Les communautés hassidiques, comme d’autres groupes religieux, doivent également composer avec un nouveau zonage qui limite les endroits où des lieux de cultes peuvent être érigés.
«Il y a un principe dans le zonage à Montréal. Les lieux de culte, on les privilégie dans des artères commerciales ou dans des zones de petites ou moyennes industries. Surtout pas dans les quartiers résidentiels.»
Zones grises
Devant ces obstacles, certains groupes religieux vont jouer sur les zones grises.
«Dans le cas des hassidiques, c’est très clair. Nous constatons qu’il y a des communautés hassidiques qui possèdent des permis d’occupation pour du social, du communautaire, pour de l’éducation, pour des lieux de réunions, mais pas forcément religieux.»
Ce comportement soulève l’ire de citoyens d’Outremont, surtout ceux qui vivent à proximité des synagogues. Des plaintes pour non-respects de certains règlements, comme ceux régissant le bruit et les déchets, sont fréquemment faites à l’arrondissement d’Outremont.
Le professeur Dejean souligne que pour faire avancer leur point de vue au sujet des synagogues, les leaders hassidiques n’hésitent pas à user de la question de la liberté de religion.
«Il ne faut pas être naïf, ils savent très bien comment faire. C’est un argument souvent utilisé. Ils savent que devant les tribunaux, c’est payant, pour le dire vite.»
Dans son étude, Frédéric Dejean, rappelle cependant que des juges ont souligné que «la liberté de religion n’est jamais absolue.

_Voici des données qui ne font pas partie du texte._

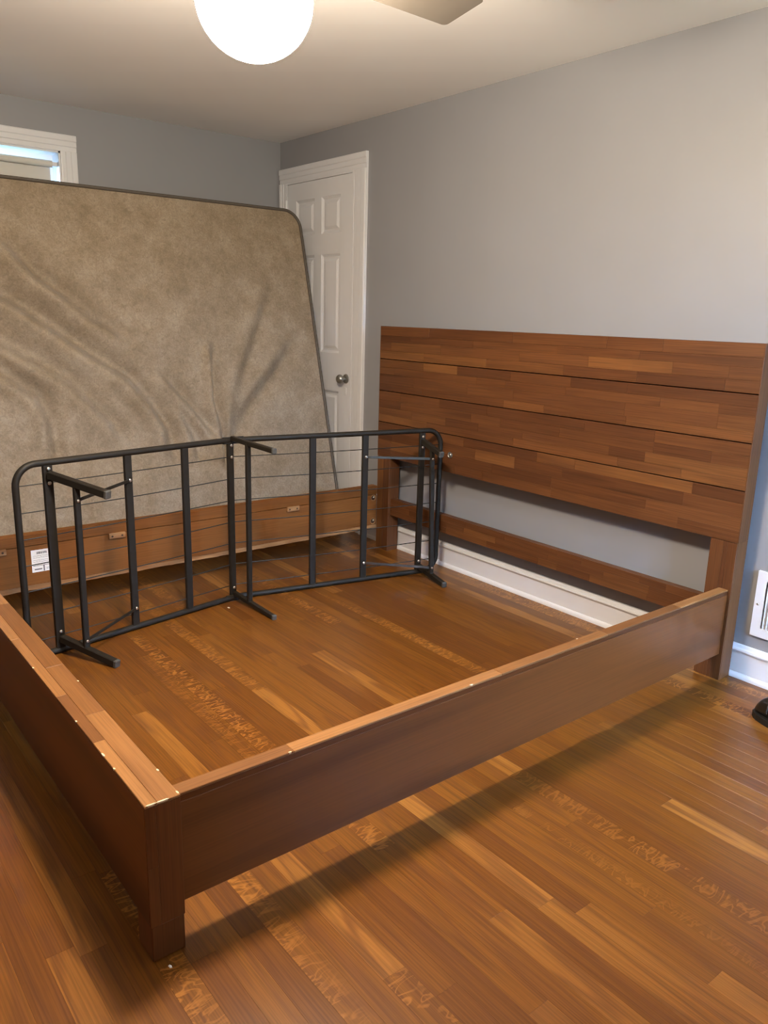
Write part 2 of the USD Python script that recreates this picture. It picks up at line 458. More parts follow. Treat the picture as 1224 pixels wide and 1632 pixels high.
Ez = np.array([0, 0, 1.0])
Ex = np.array([1.0, 0, 0])
Ey = np.array([0, 1.0, 0])
door = thing('door_1', (0.335, 0, 0), 'white six-panel door beside the leaning mattress', 'door', kind='structure')
cw = 0.112
obj('casing', prism(casing_profile(cw), np.array([0.694, 0, 0]), Ex, -Ey, Ez, 2.045), white, door)
obj('casing', prism(casing_profile(0.064), np.array([-0.024, 0, 0]), -Ex, -Ey, Ez, 2.045), white, door)
obj('casing', prism(casing_profile(0.085), np.array([-0.088, 0, 2.045]), Ez, -Ey, Ex, 0.894), white, door)
obj('jamb', join(box(0.677, 0.694, -0.012, -0.0005, 0.0, 2.045, 0.001), box(-0.024, -0.006, -0.012, -0.0005, 0, 2.045, 0.001), box(-0.006, 0.677, -0.012, -0.0005, 2.036, 2.045, 0.001)), white, door)
SX0, SX1 = -0.004, 0.675
cols = [(0.099, 0.300), (0.373, 0.565)]
rowsz = [(0.23, 0.825), (1.05, 1.615), (1.73, 1.935)]
yf, yr = -0.010, -0.0008     # door face, and the recessed bottom of its panels
pieces = [box(SX0, 0.099, yf, -0.0006, 0.008, 2.034), box(0.565, SX1, yf, -0.0006, 0.008, 2.034), box(0.300, 0.373, yf, -0.0006, 0.008, 2.034)]
zz = [0.008, 0.23, 0.825, 1.05, 1.615, 1.73, 1.935, 2.034]
for a, b_ in ((0, 1), (2, 3), (4, 5), (6, 7)):
    for cx0, cx1 in cols:
        pieces.append(box(cx0, cx1, yf, -0.0006, zz[a], zz[b_]))
slab = obj('door_slab', join(pieces), white, door)


def frustum(x0, x1, z0, z1, i, ya, yb):
    V = [(x0, ya, z0), (x1, ya, z0), (x1, ya, z1), (x0, ya, z1), (x0 + i, yb, z0 + i), (x1 - i, yb, z0 + i), (x1 - i, yb, z1 - i), (x0 + i, yb, z1 - i)]
    return hull(V)


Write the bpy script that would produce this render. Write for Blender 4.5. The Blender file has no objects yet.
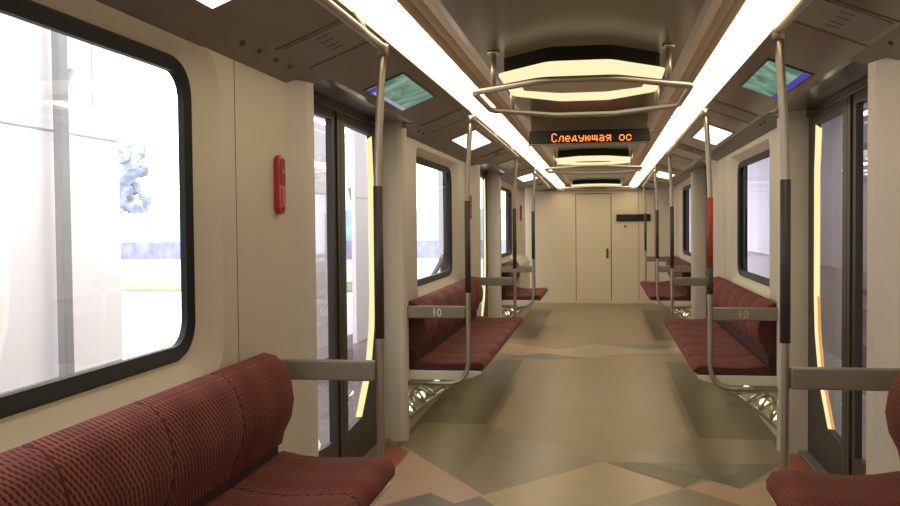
import bpy, bmesh, math, random
from mathutils import Vector, Matrix
from mathutils.geometry import tessellate_polygon
random.seed(7)
S = bpy.context.scene
COL = S.collection
PI = math.pi

# ------------------------------------------------------------------ materials
def mat(name, col, rough=0.5, metal=0.0, emit=None, es=0.0, spec=0.5, noise=0.0, nscale=8.0, bump=0.0, coat=0.0):
    m = bpy.data.materials.new(name); m.use_nodes = True
    nt = m.node_tree; b = nt.nodes['Principled BSDF']
    b.inputs['Base Color'].default_value = (*col, 1)
    b.inputs['Roughness'].default_value = rough
    b.inputs['Metallic'].default_value = metal
    b.inputs['Specular IOR Level'].default_value = spec
    b.inputs['Coat Weight'].default_value = coat
    b.inputs['Coat Roughness'].default_value = 0.15
    if emit:
        b.inputs['Emission Color'].default_value = (*emit, 1)
        b.inputs['Emission Strength'].default_value = es
    if noise or bump:
        tc = nt.nodes.new('ShaderNodeTexCoord')
        n = nt.nodes.new('ShaderNodeTexNoise'); n.inputs['Scale'].default_value = nscale; n.inputs['Detail'].default_value = 5
        nt.links.new(tc.outputs['Object'], n.inputs['Vector'])
        if noise:
            r = nt.nodes.new('ShaderNodeMapRange')
            r.inputs['From Min'].default_value = 0.3; r.inputs['From Max'].default_value = 0.7
            r.inputs['To Min'].default_value = 1 - noise; r.inputs['To Max'].default_value = 1 + noise
            nt.links.new(n.outputs['Fac'], r.inputs['Value'])
            v = nt.nodes.new('ShaderNodeVectorMath'); v.operation = 'SCALE'
            v.inputs[0].default_value = col
            nt.links.new(r.outputs['Result'], v.inputs['Scale'])
            nt.links.new(v.outputs['Vector'], b.inputs['Base Color'])
        if bump:
            bp = nt.nodes.new('ShaderNodeBump'); bp.inputs['Strength'].default_value = bump; bp.inputs['Distance'].default_value = 0.01
            nt.links.new(n.outputs['Fac'], bp.inputs['Height']); nt.links.new(bp.outputs['Normal'], b.inputs['Normal'])
    return m

def fabric():
    m = bpy.data.materials.new('moquette'); m.use_nodes = True
    nt = m.node_tree; L = nt.links.new; b = nt.nodes['Principled BSDF']
    b.inputs['Roughness'].default_value = 0.85; b.inputs['Specular IOR Level'].default_value = 0.2
    b.inputs['Sheen Weight'].default_value = 0.08; b.inputs['Sheen Tint'].default_value = (0.8, 0.4, 0.4, 1)
    tc = nt.nodes.new('ShaderNodeTexCoord'); sp = nt.nodes.new('ShaderNodeSeparateXYZ'); L(tc.outputs['Object'], sp.inputs[0])
    def M(op, a, bb=None, c=None):
        n = nt.nodes.new('ShaderNodeMath'); n.operation = op
        for i, v in enumerate((a, bb, c)):
            if v is None: continue
            if isinstance(v, (int, float)): n.inputs[i].default_value = v
            else: L(v, n.inputs[i])
        return n.outputs[0]
    ax = M('ABSOLUTE', sp.outputs['X'])
    v = M('SUBTRACT', sp.outputs['Z'], ax)
    rows = M('MULTIPLY', v, 1 / 0.020)
    row = M('FLOOR', rows)
    par = M('MODULO', M('ABSOLUTE', row), 2.0)
    fr = M('FRACT', rows)
    yy = M('ADD', M('MULTIPLY', sp.outputs['Y'], 1 / 0.022), M('ADD', M('MULTIPLY', par, 0.5), M('MULTIPLY', fr, 0.35)))
    fy = M('FRACT', yy)
    dash = M('MULTIPLY', M('LESS_THAN', fy, 0.46), M('GREATER_THAN', fr, 0.12))
    # broad colour bands across the seats
    w = M('SINE', M('MULTIPLY', sp.outputs['Y'], 2 * PI / 0.24))
    w2 = M('MULTIPLY_ADD', w, 0.5, 0.5)
    n = nt.nodes.new('ShaderNodeTexNoise'); n.inputs['Scale'].default_value = 60; L(tc.outputs['Object'], n.inputs['Vector'])
    mx = nt.nodes.new('ShaderNodeMix'); mx.data_type = 'RGBA'
    mx.inputs['A'].default_value = (0.185, 0.044, 0.034, 1); mx.inputs['B'].default_value = (0.225, 0.066, 0.045, 1); L(w2, mx.inputs['Factor'])
    mx2 = nt.nodes.new('ShaderNodeMix'); mx2.data_type = 'RGBA'
    L(dash, mx2.inputs['Factor']); L(mx.outputs['Result'], mx2.inputs['A']); mx2.inputs['B'].default_value = (0.030, 0.014, 0.020, 1)
    L(mx2.outputs['Result'], b.inputs['Base Color'])
    bp = nt.nodes.new('ShaderNodeBump'); bp.inputs['Strength'].default_value = 0.25; bp.inputs['Distance'].default_value = 0.002
    L(n.outputs['Fac'], bp.inputs['Height']); L(bp.outputs['Normal'], b.inputs['Normal'])
    return m

def glass(name, tint=(1, 1, 1), k=1.0):
    m = bpy.data.materials.new(name); m.use_nodes = True
    nt = m.node_tree; nt.nodes.clear(); L = nt.links.new
    o = nt.nodes.new('ShaderNodeOutputMaterial'); t = nt.nodes.new('ShaderNodeBsdfTransparent'); t.inputs[0].default_value = (*tint, 1)
    g = nt.nodes.new('ShaderNodeBsdfGlossy'); g.inputs['Roughness'].default_value = 0.02; g.inputs['Color'].default_value = (.9, .9, .9, 1)
    f = nt.nodes.new('ShaderNodeFresnel'); f.inputs['IOR'].default_value = 1.45
    mm = nt.nodes.new('ShaderNodeMath'); mm.operation = 'MULTIPLY'; mm.inputs[1].default_value = k; mm.use_clamp = True
    mx = nt.nodes.new('ShaderNodeMixShader')
    L(f.outputs[0], mm.inputs[0]); L(mm.outputs[0], mx.inputs[0]); L(t.outputs[0], mx.inputs[1]); L(g.outputs[0], mx.inputs[2]); L(mx.outputs[0], o.inputs[0])
    return m

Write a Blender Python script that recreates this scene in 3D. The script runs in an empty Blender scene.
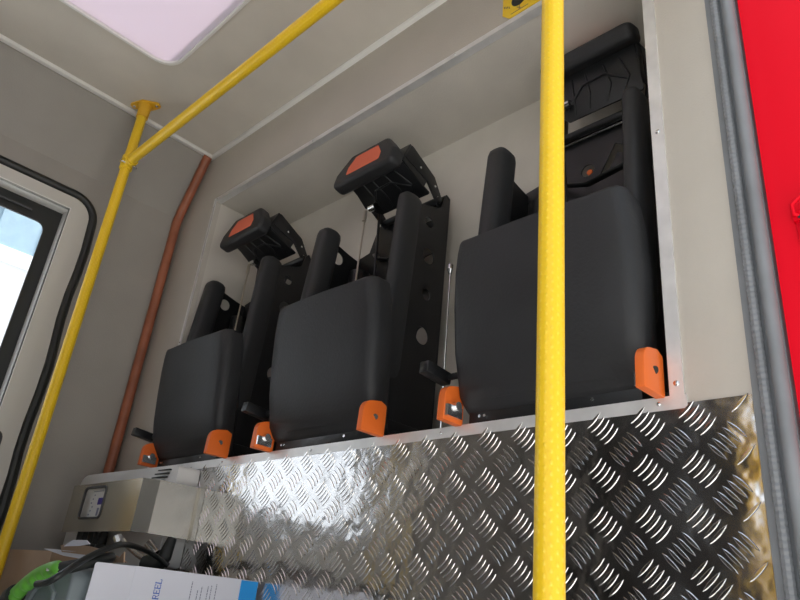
import bpy, bmesh, math, random
from mathutils import Vector, Matrix, Euler
random.seed(7)
SC = bpy.context.scene
COL = SC.collection
PI = math.pi
LIFT = 0.80          # cab floor sits this far below the camera; everything is lifted so the floor is z = 0 (last line)

# ------------------------------------------------------------------ camera
cam_d = bpy.data.cameras.new('camera')
cam = bpy.data.objects.new('camera', cam_d); COL.objects.link(cam)
cam_d.sensor_width = 36.0; cam_d.lens = 684.0/800*36; cam_d.clip_start = 0.02
_dx = Vector((-738, 236, 684)); _dz = Vector((160, -1480, 684))
_z = _dz.normalized(); _y = _dx.cross(_dz).normalized(); _x = _y.cross(_z)
cam.matrix_world = Matrix(((_x[0], -_x[1], -_x[2], 0), (_y[0], -_y[1], -_y[2], 0), (_z[0], -_z[1], -_z[2], 0), (0, 0, 0, 1)))
SC.camera = cam

# ------------------------------------------------------------------ world, light, exposure
w = bpy.data.worlds.new('sky'); SC.world = w; w.use_nodes = True
nt = w.node_tree; bg = nt.nodes['Background']
tc = nt.nodes.new('ShaderNodeTexCoord'); sx = nt.nodes.new('ShaderNodeSeparateXYZ')
rp = nt.nodes.new('ShaderNodeValToRGB')
nt.links.new(tc.outputs['Generated'], sx.inputs[0]); nt.links.new(sx.outputs['Z'], rp.inputs[0])
# sky dimming added on the door side (+x) to darken the near wall; bright sky ahead of the cab and beyond the far door
cr = nt.nodes.new('ShaderNodeMapRange'); cr.interpolation_type = 'SMOOTHSTEP'; nt.links.new(sx.outputs['X'], cr.inputs['Value'])
cr.inputs['From Min'].default_value = -0.1; cr.inputs['From Max'].default_value = 0.7
cr.inputs['To Min'].default_value = 1.5; cr.inputs['To Max'].default_value = 0.5
nt.links.new(cr.outputs[0], bg.inputs[1])
nt.links.new(rp.outputs[0], bg.inputs[0])
rp.color_ramp.elements[0].position = 0.0; rp.color_ramp.elements[0].color = (0.95, 0.97, 1.0, 1)
rp.color_ramp.elements[1].position = 0.8; rp.color_ramp.elements[1].color = (0.72, 0.84, 1.0, 1)
bg.inputs[1].default_value = 1.1
sun_d = bpy.data.lights.new('sun', 'SUN'); sun = bpy.data.objects.new('sun', sun_d); COL.objects.link(sun)
sun_d.energy = 7.5; sun_d.angle = math.radians(3); sun_d.color = (1.0, 0.97, 0.92)
sun.rotation_euler = Vector((0.35, 0.75, 1.6)).to_track_quat('Z', 'Y').to_euler()
vs = SC.view_settings
vs.view_transform = 'Standard'; vs.look = 'None'; vs.gamma = 1.0; vs.use_curve_mapping = False
vs.exposure = 0.45

# ------------------------------------------------------------------ materials
def mat(name, col, rough=0.6, metal=0.0, spec=0.5, var=0.0, vscale=8.0, bump=0.0, bscale=60.0, coat=0.0, aniso=0.0, detail=3.0):
    m = bpy.data.materials.new(name); m.use_nodes = True
    t = m.node_tree; b = t.nodes['Principled BSDF']
    b.inputs['Base Color'].default_value = (*col, 1); b.inputs['Roughness'].default_value = rough
    b.inputs['Metallic'].default_value = metal; b.inputs['Specular IOR Level'].default_value = spec
    b.inputs['Coat Weight'].default_value = coat; b.inputs['Coat Roughness'].default_value = 0.1
    tcn = t.nodes.new('ShaderNodeTexCoord')
    if var > 0:
        n = t.nodes.new('ShaderNodeTexNoise'); n.inputs['Scale'].default_value = vscale; n.inputs['Detail'].default_value = detail
        t.links.new(tcn.outputs['Object'], n.inputs['Vector'])
        r = t.nodes.new('ShaderNodeValToRGB')
        r.color_ramp.elements[0].position = 0.3; r.color_ramp.elements[1].position = 0.7
        r.color_ramp.elements[0].color = (*[c*(1-var) for c in col], 1)
        r.color_ramp.elements[1].color = (*[min(1, c*(1+var)) for c in col], 1)
        t.links.new(n.outputs['Fac'], r.inputs[0]); t.links.new(r.outputs[0], b.inputs['Base Color'])
    if bump > 0:
        n2 = t.nodes.new('ShaderNodeTexNoise'); n2.inputs['Scale'].default_value = bscale; n2.inputs['Detail'].default_value = 4
        t.links.new(tcn.outputs['Object'], n2.inputs['Vector'])
        bp = t.nodes.new('ShaderNodeBump'); bp.inputs['Strength'].default_value = bump; bp.inputs['Distance'].default_value = 0.002
        t.links.new(n2.outputs['Fac'], bp.inputs['Height']); t.links.new(bp.outputs[0], b.inputs['Normal'])
    return m
M = {}
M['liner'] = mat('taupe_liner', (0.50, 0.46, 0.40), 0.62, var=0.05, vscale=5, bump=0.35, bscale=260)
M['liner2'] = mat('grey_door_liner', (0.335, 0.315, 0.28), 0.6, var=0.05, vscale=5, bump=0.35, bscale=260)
M['ceiling'] = mat('pale_ceiling_liner', (0.66, 0.615, 0.54), 0.62, var=0.05, vscale=5, bump=0.35, bscale=260)
M['niche'] = mat('niche_liner', (0.60, 0.56, 0.495), 0.6, var=0.06, vscale=6, bump=0.35, bscale=260)
M['cream'] = mat('cream_plastic', (0.60, 0.585, 0.53), 0.4)
M['trimw'] = mat('pale_trim', (0.85, 0.84, 0.80), 0.4)
M['alu'] = mat('brushed_aluminium', (0.80, 0.795, 0.78), 0.42, 0.55, var=0.08, vscale=18, bump=0.1, bscale=120)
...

Elle est toujours à apprécier dans un contexte particulier.»
Relations difficiles
En entrevue, le professeur Frédéric Dejean a reconnu que les tensions existantes entre les citoyens hassidiques et non hassidiques ne sont pas occasionnées que par la question des synagogues. L’aspect insulaire de leur mode de vie en agace plus d’un à Outremont. Sans être totalement fermés aux autres citoyens, les relations sont minimes.
Le professeur croit que les deux parties doivent faire des efforts afin de mieux se comprendre. Frédéric Dejean croit que la nouvelle génération de leaders hassidiques est prête à nouer des contacts plus étroits avec les citoyens non hassidiques.
Malgré tout, une question demeure: l’avenir d’Outremont. Dans ses discussions avec les critiques, le chercheur a décelé un sous-texte dans leur propos. Ils ont «comme un idéal de ce que devrait être Outremont et que celui-ci ne devrait pas évoluer alors que les choses évoluent.
«Dans les débats autour de la gentrification, il a cette idée à peu près similaire qu’un quartier ne doit pas évoluer. En même temps, il y a des gens qui achètent des immeubles, des duplex, des triplex. Dans le cas d’Outremont, ce sont des communautés hassidiques qui achètent ces immeubles. Ils y habitent, c’est comme cela.»